Slowly but surely, the village is learning to work as one large community.

“I thought at first it would remain very much as three schools, but it hasn’t,” says Val Hetherington, former acting head of the special school and now director of inclusion for the village as a whole. “That is largely because we have staff whose jobs are village-wide, working across the educational spectrum.”

If there is any downside to this new way of working, it might simply be the size of the village, but Dame Dela hopes to introduce pastoral groupings “to build more of a family feel”.

Chris McEwan, lead member for children’s services at Darlington local authority, believes the co-locational structure is a great advantage.

“Special schools have some good techniques and procedures which can be applied to the mainstream,” he says.

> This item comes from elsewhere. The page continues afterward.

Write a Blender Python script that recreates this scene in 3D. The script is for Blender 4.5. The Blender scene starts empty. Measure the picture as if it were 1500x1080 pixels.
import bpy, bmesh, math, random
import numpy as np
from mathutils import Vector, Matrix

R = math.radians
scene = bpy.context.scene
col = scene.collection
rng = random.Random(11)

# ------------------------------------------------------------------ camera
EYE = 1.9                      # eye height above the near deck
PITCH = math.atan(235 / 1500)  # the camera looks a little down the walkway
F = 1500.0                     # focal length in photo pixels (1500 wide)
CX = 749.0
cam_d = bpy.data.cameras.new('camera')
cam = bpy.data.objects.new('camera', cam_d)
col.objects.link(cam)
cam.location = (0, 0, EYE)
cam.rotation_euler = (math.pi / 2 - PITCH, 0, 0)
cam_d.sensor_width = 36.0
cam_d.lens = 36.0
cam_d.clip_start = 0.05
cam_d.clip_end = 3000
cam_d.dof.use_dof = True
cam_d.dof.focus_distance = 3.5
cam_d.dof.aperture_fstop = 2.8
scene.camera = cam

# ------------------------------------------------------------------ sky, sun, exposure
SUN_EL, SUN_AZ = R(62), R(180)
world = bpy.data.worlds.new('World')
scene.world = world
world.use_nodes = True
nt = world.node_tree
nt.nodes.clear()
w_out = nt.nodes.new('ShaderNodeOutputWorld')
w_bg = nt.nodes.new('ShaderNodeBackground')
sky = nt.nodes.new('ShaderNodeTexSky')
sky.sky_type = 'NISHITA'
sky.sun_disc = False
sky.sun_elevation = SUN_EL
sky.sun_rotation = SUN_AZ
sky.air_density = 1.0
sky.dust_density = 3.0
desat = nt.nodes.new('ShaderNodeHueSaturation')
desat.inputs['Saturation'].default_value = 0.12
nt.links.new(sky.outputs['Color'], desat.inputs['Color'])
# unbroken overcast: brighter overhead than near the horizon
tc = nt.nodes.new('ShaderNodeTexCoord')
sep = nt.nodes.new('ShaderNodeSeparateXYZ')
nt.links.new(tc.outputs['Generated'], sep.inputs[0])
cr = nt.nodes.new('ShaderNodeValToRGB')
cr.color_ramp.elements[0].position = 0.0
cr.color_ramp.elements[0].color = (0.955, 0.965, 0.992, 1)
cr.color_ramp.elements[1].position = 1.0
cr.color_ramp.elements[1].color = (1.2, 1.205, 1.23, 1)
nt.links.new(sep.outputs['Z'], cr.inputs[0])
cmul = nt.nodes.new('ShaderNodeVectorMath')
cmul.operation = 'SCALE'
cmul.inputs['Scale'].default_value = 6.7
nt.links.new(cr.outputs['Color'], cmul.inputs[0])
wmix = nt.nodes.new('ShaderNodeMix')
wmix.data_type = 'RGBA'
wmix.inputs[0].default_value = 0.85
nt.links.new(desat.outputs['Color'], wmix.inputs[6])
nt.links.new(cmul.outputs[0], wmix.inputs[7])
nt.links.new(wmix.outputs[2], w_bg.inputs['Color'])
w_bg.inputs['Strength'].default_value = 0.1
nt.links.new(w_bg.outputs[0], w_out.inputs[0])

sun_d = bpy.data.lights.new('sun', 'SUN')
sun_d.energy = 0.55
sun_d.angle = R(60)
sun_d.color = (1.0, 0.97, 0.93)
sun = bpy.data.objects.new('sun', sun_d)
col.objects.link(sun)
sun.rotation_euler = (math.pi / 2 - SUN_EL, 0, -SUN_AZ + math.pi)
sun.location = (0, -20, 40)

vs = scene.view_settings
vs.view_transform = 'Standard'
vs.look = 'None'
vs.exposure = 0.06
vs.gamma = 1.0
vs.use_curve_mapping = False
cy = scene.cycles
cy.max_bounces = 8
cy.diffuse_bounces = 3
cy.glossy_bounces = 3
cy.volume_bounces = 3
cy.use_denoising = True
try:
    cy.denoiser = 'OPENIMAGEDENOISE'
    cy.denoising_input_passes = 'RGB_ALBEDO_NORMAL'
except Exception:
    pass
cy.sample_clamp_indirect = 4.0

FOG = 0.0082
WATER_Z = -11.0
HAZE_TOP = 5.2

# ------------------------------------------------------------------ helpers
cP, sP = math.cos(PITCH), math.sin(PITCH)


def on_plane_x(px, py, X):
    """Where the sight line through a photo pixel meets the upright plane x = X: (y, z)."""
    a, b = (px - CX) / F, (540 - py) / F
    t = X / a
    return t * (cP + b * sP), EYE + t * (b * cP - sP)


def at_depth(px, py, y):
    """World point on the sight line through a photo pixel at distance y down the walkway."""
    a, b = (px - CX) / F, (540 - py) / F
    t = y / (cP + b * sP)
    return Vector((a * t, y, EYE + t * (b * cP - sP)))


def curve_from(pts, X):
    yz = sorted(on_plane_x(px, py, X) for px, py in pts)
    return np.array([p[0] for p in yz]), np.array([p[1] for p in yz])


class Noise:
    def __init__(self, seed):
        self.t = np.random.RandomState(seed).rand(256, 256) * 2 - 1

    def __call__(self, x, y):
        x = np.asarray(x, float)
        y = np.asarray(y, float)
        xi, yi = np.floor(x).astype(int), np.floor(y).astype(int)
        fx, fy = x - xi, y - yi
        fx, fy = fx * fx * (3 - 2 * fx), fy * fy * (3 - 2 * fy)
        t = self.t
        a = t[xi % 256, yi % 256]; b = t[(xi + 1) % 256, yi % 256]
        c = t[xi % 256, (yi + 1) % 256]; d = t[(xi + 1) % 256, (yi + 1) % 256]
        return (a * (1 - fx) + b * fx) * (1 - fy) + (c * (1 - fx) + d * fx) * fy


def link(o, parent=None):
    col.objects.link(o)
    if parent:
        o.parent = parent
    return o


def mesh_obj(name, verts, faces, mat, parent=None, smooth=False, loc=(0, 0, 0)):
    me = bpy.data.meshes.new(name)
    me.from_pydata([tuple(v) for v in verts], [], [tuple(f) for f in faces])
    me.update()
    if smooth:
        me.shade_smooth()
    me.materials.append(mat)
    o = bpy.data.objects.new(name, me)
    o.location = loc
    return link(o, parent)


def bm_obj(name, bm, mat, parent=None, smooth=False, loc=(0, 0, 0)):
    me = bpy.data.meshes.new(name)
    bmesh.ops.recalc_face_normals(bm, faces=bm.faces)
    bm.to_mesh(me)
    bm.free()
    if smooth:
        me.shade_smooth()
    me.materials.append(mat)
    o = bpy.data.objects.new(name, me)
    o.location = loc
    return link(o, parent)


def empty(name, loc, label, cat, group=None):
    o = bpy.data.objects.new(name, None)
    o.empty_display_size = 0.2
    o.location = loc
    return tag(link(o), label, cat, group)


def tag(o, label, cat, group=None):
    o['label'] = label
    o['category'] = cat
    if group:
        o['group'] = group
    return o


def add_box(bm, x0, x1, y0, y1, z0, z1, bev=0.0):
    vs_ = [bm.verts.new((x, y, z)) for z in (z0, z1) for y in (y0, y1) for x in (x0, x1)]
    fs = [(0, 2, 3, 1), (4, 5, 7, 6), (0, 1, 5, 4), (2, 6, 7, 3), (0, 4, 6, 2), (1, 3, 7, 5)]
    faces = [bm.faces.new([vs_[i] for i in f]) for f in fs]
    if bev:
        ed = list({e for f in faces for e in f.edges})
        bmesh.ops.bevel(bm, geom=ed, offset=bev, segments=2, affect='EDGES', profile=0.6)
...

“With co-location you get a faster transfer of these skills than if two separate schools were working in partnership.

“The village is already a much calmer place than Haughton was a few years ago. In my view, this is a model that works - and could work for other schools, too.”

‘IT’S GETTING BETTER EVERY DAY’

Sue Richardson, former deputy head at Haughton School, is now head of 14-19 education at Darlington Education Village.

“I joined Haughton School in 2001 and I found it quite challenging. It had a high percentage of pupils with special needs and a comparatively high percentage from deprived backgrounds.

“The teachers worked extremely hard, but the pupils had low aspirations and were difficult to motivate.

“I was excited by the idea of the village, but a bit wary about how secondary teachers would cope without their own head. There were, inevitably, some tensions at the start, with two sets of staff coming from different contexts. But the governing body federation and the shared budget meant people had to talk to each other about ethos, plans and direction of the school.

“A year on, I think it gets better every day and we’re really starting to see inclusion at work. The mainstream secondary pupils are benefiting from the special school provision. The special school staff are far more experienced, with a raft of different qualifications and teaching methods, than we are. They’ve had to be to get accreditation for their pupils. They have a unique set of skills, and mainstream teachers have a lot to learn from them.

“There is a new respect emerging now from both sets of staff. Teachers have a much clearer understanding of the challenges of each other’s roles. This is a process that will continue to grow.”

MIX AND MATCH TIMETABLE

Before Darlington Education Village appointed Sue Donaldson as its “personalisation” co-ordinator last September, Charlie Graham, 14 (right), was one of a number of pupils in the mainstream school who were not getting as much support as they needed in some areas of the curriculum. Now he has a tailor-made timetable which plays to his strengths, put together in collaboration with his parents. As well as continuing maths, English and PE with his mainstream class, he studies land and environment, science and IT with special school classes, does extra English and maths and vocational courses with Sue and independent learning in the “personalisation” room.

“Before September, it was quite hard,” he says. “When I wanted help, the teacher couldn’t come and I wasn’t learning anything. Now it’s more exciting and I work better. I get on OK with the Beaumont Hill pupils - they have some of the same difficulties as me.

“My best friends are in Haughton and they think it’s all right what I’m doing. I like school better now than before.”